11Depuis cette époque le développement de l’aviation ne s’est pas ralenti, les nuisances sonores des avions ont été mieux maîtrisées, la sécurité des avions a fait d’immenses progrès, et même la sûreté de ce moyen de transport a priori très vulnérable est maintenant garantie. Les mesures imposées sont bien sûr drastiques mais elles sont finalement bien acceptées car comprises.
12Alors Monsieur le directeur du CETCOPRA pourquoi avoir introduit pour ce colloque le doute après le rêve et la puissance dans le triptyque des thèmes abordés ?
13Un livre vient de paraître. Il s’intitule 2030 : le krach écologique. Réchauffement de la planète, échéances démographiques avec une perspective de 8 milliards d’êtres humains, épuisement des ressources pétrolières, droit légitime au développement pour de nouveaux pays, tout cela va inévitablement conduire dans une échéance de l’ordre de vingt ans à de profonds bouleversements.
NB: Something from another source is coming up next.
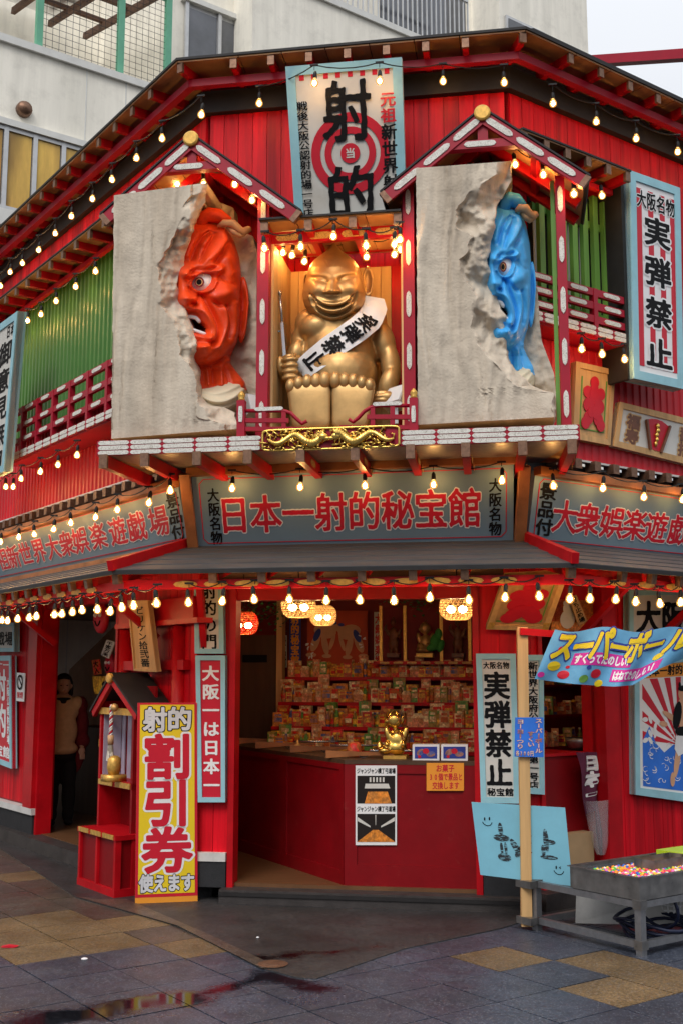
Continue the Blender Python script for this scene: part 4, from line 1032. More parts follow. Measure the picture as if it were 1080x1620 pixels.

14En aéronautique, comme dans d’autres secteurs, les progrès sont gommés par l’effet « croissance » : 3 % de consommation de pétrole en moins par an, mais 10 % de croissance...
15Alors est-il possible de continuer comme par le passé ? Ou bien une rupture se produira-t-elle ? Faut-il la prévoir pour éviter de la subir ?
16L’aviation a connu par le passé de telles ruptures : elle a eu ses dinosaures.
17Les dirigeables, par exemple. Ils ont disparu maintenant mais citons le Zeppelin L.Z. 100 de 245 mètres de long, pouvant se déplacer à 135 km/h et transporter 75 passagers dans des conditions confortables avec salons, salle à manger et fumoirs, et cabines luxueuses. Un accident, on le sait, a mis fin aux perspectives de développement de ce type d’aéronef.
18Autre exemple de dinosaure aéronautique, les hydravions paquebots volants. Ils ont eux aussi disparu après avoir connu des développements spectaculaires. Qui se souvient de l’hydravion à 10 moteurs, le Sanders-ROE SR 45 Princess, que la compagnie BOAC, l’ancêtre de la British Airways, avait acheté pour exploiter la liaison Londres-New York sans escale à 640 km/h avec plus de 100 passagers à bord ? Ces hydravions géants à hélices n’ont pu résister à la concurrence des premiers avions à réaction civils.
19Et dans quelle catégorie placer l’avion civil supersonique ?
20Comme pour les dinosaures, il y a de nombreuses hypothèses pouvant expliquer leur disparition, hypothèses qui pourraient faire l’objet d’un colloque.
21Mais si ces dinosaures ont disparu, l’aviation, elle, a toujours rebondi.
22Le doute introduit par les organisateurs de ce colloque comme thème de discussion est plus profond. Il s’agit d’un doute exprimé non pas sur tel ou tel développement de l’aviation mais sur son avenir tel qu’il est appréhendé aujourd’hui.
23En effet chacun s’accorde à reconnaître maintenant que des bouleversements allant jusqu’à certaines ruptures vont frapper nos sociétés et notre environnement. Ils n’épargneront pas l’aviation dont le développement peut en être affecté profondément.
24Jusqu’à quel point ? La question mérite d’être posée.
25En obligeant les spécialistes de l’aviation à réfléchir sur leur avenir, les organisateurs du colloque dont vous-même, M. le directeur du CETCOPRA, avez finalement eu raison d’ajouter ce troisième volet, le doute, au triptyque des débats de ce colloque.
26Sur un tel sujet, ces débats seront, j’en suis persuadé, riches et ouverts.
27Soyez certains que le ministère que je représente, le MEDAD (ministère de l’Écologie, du Développement et de l’Aménagement durables) et son conseil dont je suis membre, le CGPC (Conseil général des Ponts et Chaussées) qui va d’ailleurs évoluer pour devenir le CGDDE (Conseil général du développement durable et de l’écologie) en juin prochain, seront très attentif à vos travaux. Les changements d’organisation de notre ministère, l’ancien ministère de l’Équipement, et de son conseil le CGPC dont la création date de plus de deux cents ans, illustrent, en liant l’écologie et le développement durable, la prise de conscience de la nécessité pour l’administration et notre société, de bien intégrer la problématique de certains thèmes liés au développement durable abordés lors de ce colloque.
28Ces thèmes sont, en effet, au cœur des réflexions que tous ensemble nous devons impérativement mener pour faire en sorte que le rêve se poursuive dans notre réalité quotidienne et dans celle que vivront nos enfants. Si doute il y a, il est impératif que, grâce à une bonne anticipation, celui-ci ne transforme pas brutalement le rêve des avions en un cauchemar que nous devrons subir inéluctablement.